Cllr Jim McMahon, the Labour candidate in the Oldham West and Royton by-election, is among the highest paid councillors in the country – picking up £81,598 in allowances funded by Council Taxpayers.
As an Oldham councillor he is paid a “basic allowance” of £9,239. He is also paid another £27,717 for being council leader and another £5,543 “combined authority payment”. Then he also obtains a further allowance of £39,099 for chairing the Labour Group on the Local Government Association.
The council leader’s own pay reflects a general culture of extravagance on Oldham Council when it comes to spending their residents’ money. It has one of the highest Council Tax levels in the country – £1,393 at Band D.

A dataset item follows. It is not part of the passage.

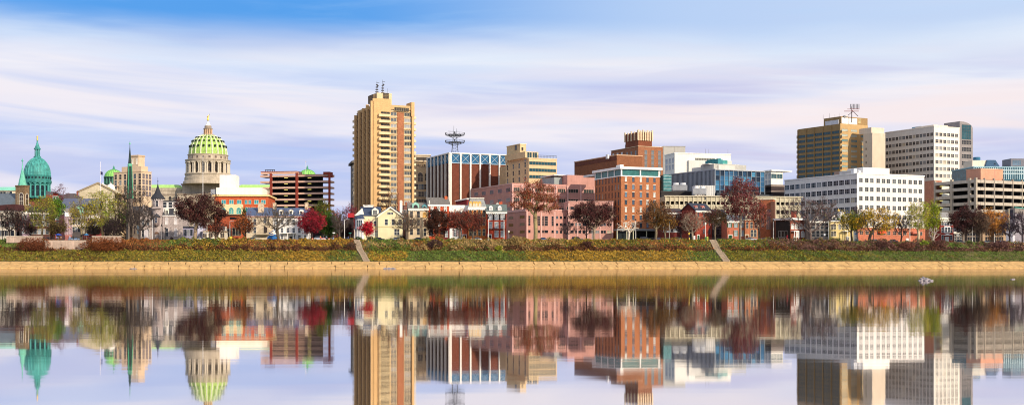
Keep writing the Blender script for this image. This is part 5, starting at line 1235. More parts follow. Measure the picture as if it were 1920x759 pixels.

Cllr McMahon justified a 3.5 per cent Council Tax increase in 2013 saying he wanted to “dispense with the myth that there is an alternative out there”. The following year the Local Government Information Unit – whose members include Oldham Council – named him “Council Leader of the Year”.
The Council objected to the requirement for spending transparency on items over £500 and senior staff salaries. No wonder. The Council employs 25 staff on over £100,000 a year. That is the joint highest in the North West with Cumbria. Oldham Council’s “Executive Director: Neighbourhoods” is paid £160,000 a year.
The Council also employs 17 press officers.
Oldham Council also has a particularly bad record for the number of children in care shunted around different placements. The latest figures show 40.7 per cent of children in care had to move home two of more times in a year. Often this figure indicates discrimination against adoption. Children are taken from foster carers, returned to their birth mothers, despite a high risk of further abuse or neglect and then brought back into the care system to have the disruption of a different foster carer.
This policy is not only highly expensive for Council Taxpayers but also a betrayal of the children who suffer as a result.
There has been much talk about “making” the by-election on December 3rd a referendum on Jeremy Corbyn. No doubt there will be some who have voted Labour previously who may be considering “sending a message” in that regard. But I also hope that some Oldham residents may take the opportunity to give a verdict on their council leader’s record.